Faces of China

Faces of China: Three Strings

We follow one couple’s struggle to keep the ancient tradition of storytelling alive in modern China.

China, the world’s most populous country and fastest-growing economy, is undergoing profound changes. Faces of China takes an insider’s look at China. Each episode reveals a small part of the human drama behind the enormous changes – to present a compelling mosaic of China today.

Gai Ming and his wife Cai Jing are part of an ancient tradition that is on the decline; storytellers who travel from one valley to the next, spreading news from the outside world.

Three Strings follows the couple and their young family and then returns to visit them 10 years later, when their children have grown, to see whether ancestral China has been able to stand up to the assaults of modernity.

When the antique loudspeaker announces Gai Ming and Cai Jing’s show, the peasants of the isolated valleys of the northern part of China gather to listen in awe – escaping their everyday problems through the traditional stories told with the help of a three-string instrument.

Storytelling used to be a successful business, but Chinese society has changed rapidly and it is becoming increasingly difficult to make a living from the art form. “People prefer to watch television, nobody takes an interest in us,” Gai Ming says.
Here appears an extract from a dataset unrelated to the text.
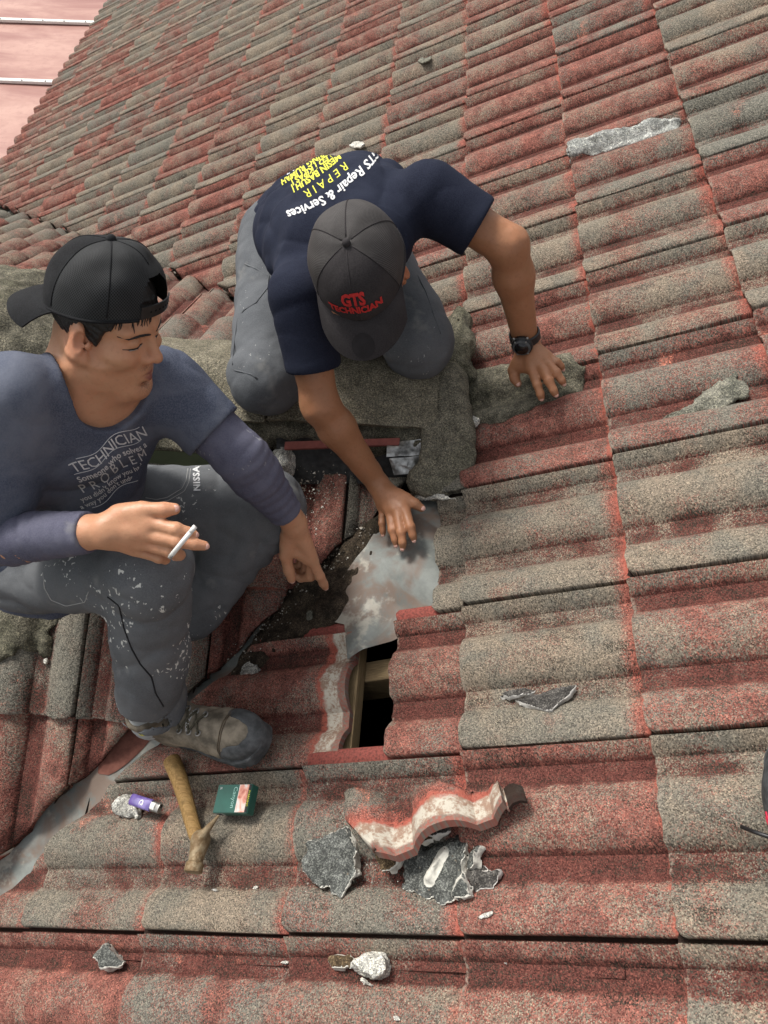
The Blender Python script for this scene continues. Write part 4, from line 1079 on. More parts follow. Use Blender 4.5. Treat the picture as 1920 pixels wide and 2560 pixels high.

Cai Jing resents her husband for his failure to envisage a different future for their children and while he persists in teaching them the art of the three strings, Cai Jing opens her own business – a road side snack stall offering grilled lamb offals to the villagers.

She earns a reputation as a fine cook and, in particular, a specialist in mutton offal. Gai Ming sometimes resigns himself to helping her set up the stall and also offers his services as an occasional handyman to other people. But he is reluctant to give up storytelling.

When we return to the family 10 years later, Gai Ming and his wife still live in the same house in the town of Anbian. Their children now have children of their own. But they have not followed in their parents’ footsteps. Liang has become a cook and his sister Jing a beautician.

We follow them as they gather for a family reunion. After lunch, their instruments as well as the famous loudspeaker are loaded into the car. The couple is to give a performance in a neighbouring valley. Even if the casting of the little orchestra is bigger – the duo is now accompanied by three young apprentices – the few spectators are much less enthusiastic than 10 years ago.

But, the show goes on and the couple adapts the old stories to current realities – fighting to keep the tradition of ancient storytelling alive.